--- Exercise description ---
Print the full listing exactly.

--- Supplied material ---
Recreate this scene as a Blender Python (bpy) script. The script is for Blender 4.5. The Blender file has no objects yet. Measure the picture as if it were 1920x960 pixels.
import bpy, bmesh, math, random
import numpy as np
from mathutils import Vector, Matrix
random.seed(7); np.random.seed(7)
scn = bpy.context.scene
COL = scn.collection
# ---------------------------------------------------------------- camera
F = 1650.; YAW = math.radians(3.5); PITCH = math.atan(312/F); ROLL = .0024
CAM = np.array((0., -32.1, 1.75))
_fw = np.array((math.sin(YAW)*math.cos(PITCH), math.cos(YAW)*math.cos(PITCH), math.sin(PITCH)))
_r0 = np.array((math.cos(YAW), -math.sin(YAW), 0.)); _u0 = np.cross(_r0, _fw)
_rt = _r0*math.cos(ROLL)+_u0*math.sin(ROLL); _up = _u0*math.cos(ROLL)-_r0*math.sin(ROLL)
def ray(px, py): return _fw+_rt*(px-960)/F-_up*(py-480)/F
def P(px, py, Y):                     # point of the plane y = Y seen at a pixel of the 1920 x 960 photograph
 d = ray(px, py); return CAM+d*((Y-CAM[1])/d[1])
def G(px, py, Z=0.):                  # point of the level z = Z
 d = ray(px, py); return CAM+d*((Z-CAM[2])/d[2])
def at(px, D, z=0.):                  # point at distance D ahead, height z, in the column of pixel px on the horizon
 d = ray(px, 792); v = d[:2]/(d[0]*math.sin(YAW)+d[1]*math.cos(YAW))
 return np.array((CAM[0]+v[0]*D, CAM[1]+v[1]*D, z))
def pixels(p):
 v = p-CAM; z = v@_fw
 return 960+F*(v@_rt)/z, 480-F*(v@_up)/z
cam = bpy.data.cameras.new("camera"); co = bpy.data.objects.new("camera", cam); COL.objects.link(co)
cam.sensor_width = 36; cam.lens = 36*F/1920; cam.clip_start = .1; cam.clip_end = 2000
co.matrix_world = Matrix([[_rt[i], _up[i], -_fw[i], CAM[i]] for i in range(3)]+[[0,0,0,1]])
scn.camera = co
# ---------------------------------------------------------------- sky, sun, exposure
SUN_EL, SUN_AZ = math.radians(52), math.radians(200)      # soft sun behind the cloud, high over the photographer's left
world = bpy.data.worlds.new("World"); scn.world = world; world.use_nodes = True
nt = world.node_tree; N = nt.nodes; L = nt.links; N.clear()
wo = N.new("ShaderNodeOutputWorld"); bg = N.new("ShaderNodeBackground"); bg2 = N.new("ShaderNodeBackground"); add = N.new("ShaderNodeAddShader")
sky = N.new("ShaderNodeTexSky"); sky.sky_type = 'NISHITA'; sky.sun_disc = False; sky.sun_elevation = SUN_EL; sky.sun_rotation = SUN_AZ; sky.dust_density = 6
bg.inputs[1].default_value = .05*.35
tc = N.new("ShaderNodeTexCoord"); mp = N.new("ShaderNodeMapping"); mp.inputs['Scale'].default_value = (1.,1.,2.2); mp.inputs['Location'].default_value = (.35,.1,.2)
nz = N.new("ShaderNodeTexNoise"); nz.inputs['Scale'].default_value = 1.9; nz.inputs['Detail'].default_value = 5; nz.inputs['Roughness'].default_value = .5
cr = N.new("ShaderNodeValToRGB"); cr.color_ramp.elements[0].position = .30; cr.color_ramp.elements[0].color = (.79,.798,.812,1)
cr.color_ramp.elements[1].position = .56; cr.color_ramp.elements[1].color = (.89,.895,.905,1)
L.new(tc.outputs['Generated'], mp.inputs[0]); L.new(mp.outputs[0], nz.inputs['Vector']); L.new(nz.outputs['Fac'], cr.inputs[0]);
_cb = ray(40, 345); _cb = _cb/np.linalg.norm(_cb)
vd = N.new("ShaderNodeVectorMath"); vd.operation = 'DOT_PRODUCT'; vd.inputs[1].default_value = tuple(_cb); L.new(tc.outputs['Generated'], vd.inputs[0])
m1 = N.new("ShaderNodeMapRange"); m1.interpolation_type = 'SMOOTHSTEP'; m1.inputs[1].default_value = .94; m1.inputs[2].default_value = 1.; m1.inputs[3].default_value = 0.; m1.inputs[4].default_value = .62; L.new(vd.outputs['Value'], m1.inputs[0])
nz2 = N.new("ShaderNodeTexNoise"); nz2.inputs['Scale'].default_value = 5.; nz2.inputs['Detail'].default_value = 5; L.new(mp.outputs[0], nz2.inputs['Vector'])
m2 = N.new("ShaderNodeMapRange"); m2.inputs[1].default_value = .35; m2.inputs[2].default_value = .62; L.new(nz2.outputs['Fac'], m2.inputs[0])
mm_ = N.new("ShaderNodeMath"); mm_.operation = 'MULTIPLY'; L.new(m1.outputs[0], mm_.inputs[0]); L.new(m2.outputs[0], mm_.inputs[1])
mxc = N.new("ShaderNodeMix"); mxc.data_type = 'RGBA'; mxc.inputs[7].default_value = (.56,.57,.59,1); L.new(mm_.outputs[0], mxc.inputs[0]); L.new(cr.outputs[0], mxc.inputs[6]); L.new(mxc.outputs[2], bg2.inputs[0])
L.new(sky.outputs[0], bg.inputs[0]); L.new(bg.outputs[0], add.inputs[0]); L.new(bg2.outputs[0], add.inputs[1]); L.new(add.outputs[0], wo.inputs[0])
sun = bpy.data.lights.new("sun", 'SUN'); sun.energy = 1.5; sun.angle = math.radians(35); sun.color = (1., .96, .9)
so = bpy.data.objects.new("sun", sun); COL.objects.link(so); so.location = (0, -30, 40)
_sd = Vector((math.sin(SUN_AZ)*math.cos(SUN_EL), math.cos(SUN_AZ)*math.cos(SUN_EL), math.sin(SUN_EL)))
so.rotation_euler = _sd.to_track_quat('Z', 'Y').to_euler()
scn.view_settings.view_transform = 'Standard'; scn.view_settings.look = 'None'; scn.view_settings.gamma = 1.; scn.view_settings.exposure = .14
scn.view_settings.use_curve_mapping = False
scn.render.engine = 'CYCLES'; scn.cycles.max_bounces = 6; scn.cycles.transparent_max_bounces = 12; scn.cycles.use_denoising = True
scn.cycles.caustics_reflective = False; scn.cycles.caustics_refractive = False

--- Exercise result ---
Recreate this scene as a Blender Python (bpy) script. The script is for Blender 4.5. The Blender file has no objects yet. Measure the picture as if it were 1920x960 pixels.
import bpy, bmesh, math, random
import numpy as np
from mathutils import Vector, Matrix
random.seed(7); np.random.seed(7)
scn = bpy.context.scene
COL = scn.collection
# ---------------------------------------------------------------- camera
F = 1650.; YAW = math.radians(3.5); PITCH = math.atan(312/F); ROLL = .0024
CAM = np.array((0., -32.1, 1.75))
_fw = np.array((math.sin(YAW)*math.cos(PITCH), math.cos(YAW)*math.cos(PITCH), math.sin(PITCH)))
_r0 = np.array((math.cos(YAW), -math.sin(YAW), 0.)); _u0 = np.cross(_r0, _fw)
_rt = _r0*math.cos(ROLL)+_u0*math.sin(ROLL); _up = _u0*math.cos(ROLL)-_r0*math.sin(ROLL)
def ray(px, py): return _fw+_rt*(px-960)/F-_up*(py-480)/F
def P(px, py, Y):                     # point of the plane y = Y seen at a pixel of the 1920 x 960 photograph
 d = ray(px, py); return CAM+d*((Y-CAM[1])/d[1])
def G(px, py, Z=0.):                  # point of the level z = Z
 d = ray(px, py); return CAM+d*((Z-CAM[2])/d[2])
def at(px, D, z=0.):                  # point at distance D ahead, height z, in the column of pixel px on the horizon
 d = ray(px, 792); v = d[:2]/(d[0]*math.sin(YAW)+d[1]*math.cos(YAW))
 return np.array((CAM[0]+v[0]*D, CAM[1]+v[1]*D, z))
def pixels(p):
 v = p-CAM; z = v@_fw
 return 960+F*(v@_rt)/z, 480-F*(v@_up)/z
cam = bpy.data.cameras.new("camera"); co = bpy.data.objects.new("camera", cam); COL.objects.link(co)
cam.sensor_width = 36; cam.lens = 36*F/1920; cam.clip_start = .1; cam.clip_end = 2000
co.matrix_world = Matrix([[_rt[i], _up[i], -_fw[i], CAM[i]] for i in range(3)]+[[0,0,0,1]])
scn.camera = co
# ---------------------------------------------------------------- sky, sun, exposure
SUN_EL, SUN_AZ = math.radians(52), math.radians(200)      # soft sun behind the cloud, high over the photographer's left
world = bpy.data.worlds.new("World"); scn.world = world; world.use_nodes = True
nt = world.node_tree; N = nt.nodes; L = nt.links; N.clear()
wo = N.new("ShaderNodeOutputWorld"); bg = N.new("ShaderNodeBackground"); bg2 = N.new("ShaderNodeBackground"); add = N.new("ShaderNodeAddShader")
sky = N.new("ShaderNodeTexSky"); sky.sky_type = 'NISHITA'; sky.sun_disc = False; sky.sun_elevation = SUN_EL; sky.sun_rotation = SUN_AZ; sky.dust_density = 6
bg.inputs[1].default_value = .05*.35
tc = N.new("ShaderNodeTexCoord"); mp = N.new("ShaderNodeMapping"); mp.inputs['Scale'].default_value = (1.,1.,2.2); mp.inputs['Location'].default_value = (.35,.1,.2)
nz = N.new("ShaderNodeTexNoise"); nz.inputs['Scale'].default_value = 1.9; nz.inputs['Detail'].default_value = 5; nz.inputs['Roughness'].default_value = .5
cr = N.new("ShaderNodeValToRGB"); cr.color_ramp.elements[0].position = .30; cr.color_ramp.elements[0].color = (.79,.798,.812,1)
cr.color_ramp.elements[1].position = .56; cr.color_ramp.elements[1].color = (.89,.895,.905,1)
L.new(tc.outputs['Generated'], mp.inputs[0]); L.new(mp.outputs[0], nz.inputs['Vector']); L.new(nz.outputs['Fac'], cr.inputs[0]);
_cb = ray(40, 345); _cb = _cb/np.linalg.norm(_cb)
vd = N.new("ShaderNodeVectorMath"); vd.operation = 'DOT_PRODUCT'; vd.inputs[1].default_value = tuple(_cb); L.new(tc.outputs['Generated'], vd.inputs[0])
m1 = N.new("ShaderNodeMapRange"); m1.interpolation_type = 'SMOOTHSTEP'; m1.inputs[1].default_value = .94; m1.inputs[2].default_value = 1.; m1.inputs[3].default_value = 0.; m1.inputs[4].default_value = .62; L.new(vd.outputs['Value'], m1.inputs[0])
nz2 = N.new("ShaderNodeTexNoise"); nz2.inputs['Scale'].default_value = 5.; nz2.inputs['Detail'].default_value = 5; L.new(mp.outputs[0], nz2.inputs['Vector'])
m2 = N.new("ShaderNodeMapRange"); m2.inputs[1].default_value = .35; m2.inputs[2].default_value = .62; L.new(nz2.outputs['Fac'], m2.inputs[0])
mm_ = N.new("ShaderNodeMath"); mm_.operation = 'MULTIPLY'; L.new(m1.outputs[0], mm_.inputs[0]); L.new(m2.outputs[0], mm_.inputs[1])
mxc = N.new("ShaderNodeMix"); mxc.data_type = 'RGBA'; mxc.inputs[7].default_value = (.56,.57,.59,1); L.new(mm_.outputs[0], mxc.inputs[0]); L.new(cr.outputs[0], mxc.inputs[6]); L.new(mxc.outputs[2], bg2.inputs[0])
L.new(sky.outputs[0], bg.inputs[0]); L.new(bg.outputs[0], add.inputs[0]); L.new(bg2.outputs[0], add.inputs[1]); L.new(add.outputs[0], wo.inputs[0])
sun = bpy.data.lights.new("sun", 'SUN'); sun.energy = 1.5; sun.angle = math.radians(35); sun.color = (1., .96, .9)
so = bpy.data.objects.new("sun", sun); COL.objects.link(so); so.location = (0, -30, 40)
_sd = Vector((math.sin(SUN_AZ)*math.cos(SUN_EL), math.cos(SUN_AZ)*math.cos(SUN_EL), math.sin(SUN_EL)))
so.rotation_euler = _sd.to_track_quat('Z', 'Y').to_euler()
scn.view_settings.view_transform = 'Standard'; scn.view_settings.look = 'None'; scn.view_settings.gamma = 1.; scn.view_settings.exposure = .14
scn.view_settings.use_curve_mapping = False
scn.render.engine = 'CYCLES'; scn.cycles.max_bounces = 6; scn.cycles.transparent_max_bounces = 12; scn.cycles.use_denoising = True
scn.cycles.caustics_reflective = False; scn.cycles.caustics_refractive = False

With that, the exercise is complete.